Streit um den Mathematikunterricht: Verbands-Mathematiker werfen Kollegen "Verzerrung" vor
Jetzt reden die Mathematiker-Verbände: Die Bildungsstandards sollten nicht abgeschafft, sondern konkretisiert und verbindlicher umgesetzt werden.
Im Streit um die Qualität des Mathematikunterrichts melden sich jetzt auch die Fachverbände zu Wort. In der Diskussion, die Mitte März durch einen „Brandbrief“ von 130 Professoren und Mathematiklehrkräften angestoßen wurde, seien „einige Aspekte verkürzt oder verzerrt dargestellt“ worden. An den im Offenen Brief kritisierten, 2012 erlassenen Bildungsstandards für den Matheunterricht wollen die Verbandsvertreter festhalten.
Die Kultusminister der Länder sollten sie lediglich „konkreter formulieren und verbindlicher in Schulpraxis und Abitur umsetzen“, heißt es in einer Erklärung des Deutschen Mathematiker-Vereinigung, der Gesellschaft für Didaktik der Mathematik und des Verbands zur Förderung des MINT-Unterrichts (die gesamte Stellungnahme finden Sie hier).
Konkrete Vorschläge, wie mehr Mathe in die Schulen kommt
Die 130 Unterzeichner des Brandbriefes hatten die in den Bildungsstandards festgeschriebene Kompetenzorientierung für das „Ausdünnen“ des Unterrichtsstoffes und die elementaren Wissenslücken von Studienanfängern verantwortlich gemacht. Schon die gut 50 Mathematikprofessoren, die Ende März auf den Brief ihrer 130 Kollegen reagierten, hatten die Ursachenanalyse des Brandbriefs als falsch zurückgewiesen. Studienanfänger müssten über hinreichendes Basiswissen in Mathematik verfügen und dieses auch auf innermathematische Probleme sowie auf Probleme der realen Welt anwenden können. Das aber sei gerade das Ziel der im Brandbrief kritisierten Kompetenzorientierung.

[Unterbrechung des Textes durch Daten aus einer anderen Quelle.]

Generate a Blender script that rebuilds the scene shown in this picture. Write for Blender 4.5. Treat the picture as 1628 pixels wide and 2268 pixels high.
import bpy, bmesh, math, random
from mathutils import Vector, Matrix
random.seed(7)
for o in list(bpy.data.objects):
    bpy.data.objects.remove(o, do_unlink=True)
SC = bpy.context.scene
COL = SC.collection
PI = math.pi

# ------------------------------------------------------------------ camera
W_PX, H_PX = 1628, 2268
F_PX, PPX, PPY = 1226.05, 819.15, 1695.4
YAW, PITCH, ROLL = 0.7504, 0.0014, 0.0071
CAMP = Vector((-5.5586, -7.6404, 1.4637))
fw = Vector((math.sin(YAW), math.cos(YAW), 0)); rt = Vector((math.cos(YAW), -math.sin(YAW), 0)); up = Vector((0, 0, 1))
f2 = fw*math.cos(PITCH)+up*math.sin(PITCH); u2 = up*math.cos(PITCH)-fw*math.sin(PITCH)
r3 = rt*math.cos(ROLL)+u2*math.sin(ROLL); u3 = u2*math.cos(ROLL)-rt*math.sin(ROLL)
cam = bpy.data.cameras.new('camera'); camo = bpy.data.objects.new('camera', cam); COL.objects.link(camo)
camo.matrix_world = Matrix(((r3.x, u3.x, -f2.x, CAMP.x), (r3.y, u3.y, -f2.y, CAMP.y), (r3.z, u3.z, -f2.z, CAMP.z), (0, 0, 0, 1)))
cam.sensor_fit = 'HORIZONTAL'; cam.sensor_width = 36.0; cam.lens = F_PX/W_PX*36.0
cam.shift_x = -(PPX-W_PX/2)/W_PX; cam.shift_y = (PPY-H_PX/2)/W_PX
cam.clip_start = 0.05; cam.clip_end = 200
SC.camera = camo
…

Die Mathematiker- und MINT-Verbände schreiben wie die 130 Kollegen von dem „alarmierenden Befund“, dass Studienanfänger in einschlägigen Fächern oft das nötige „mathematische Begriffsverständnis und die mathematischen Fähigkeiten“ fehlten. Diese Mängel träten sowohl bei der Oberstufenmathematik als auch bei den in der Mittelstufe behandelten Themen auf, etwa bei Bruchrechnung oder in den Potenzgesetzen. "Ausgedünnt" sei auch die Behandlung von Funktionentypen, so dass im Ingenieurstudium nicht mehr darauf aufgebaut werden könne.
Mehr Allgemeinbildung, weniger Studienvorbereitung
Als Ursachen benennen die Verbandsvertreter unter anderem die Reduktion des Mathematikunterrichts und den breiteren Zugang zum Abitur. Unter der "Vermittlung einer breiteren Allgemeinbildung" leide offenbar die "Vorbereitung auf mathematikhaltige Studiengänge".
Daraus leiten die Mathematiker und Didaktiker nun eine Reihe konkreter Empfehlungen ab. Neben der Verbesserung der Bildungsstandards fordern sie etwa mehr Zeit für den Mathematikunterricht an Schulen und besondere Leistungskurse oder Zusatz- und Förderangebote für Oberschüler, die später ein MINT-Fach studieren wollen. Allgemein müsse der Wissenstransfer von der Sekundarstufe I – also des mathematischen Basiswissens – zum Abitur verbessert werden. Kein Abitur sollte ohne schriftliche Mathematikprüfung ablegt werden.
"Mathematik nicht mehr fachfremd unterrichten"
Die Empfehlungen zielen auch auf die Lehrkräfte: Sie sollten besser aus- und fortgebildet, Seiteneinsteiger intensiver unterstützt werden. Und Mathematik dürfe nicht mehr fachfremd unterrichtet werden.
In Teilen schließen die Verbandsvertreter durchaus an die Kritik der Brandbrief-Schreiber an. So fordern sie, „Textaufgaben im Abitur sollten ohne gekünstelten Kontext verständlich formuliert werden“.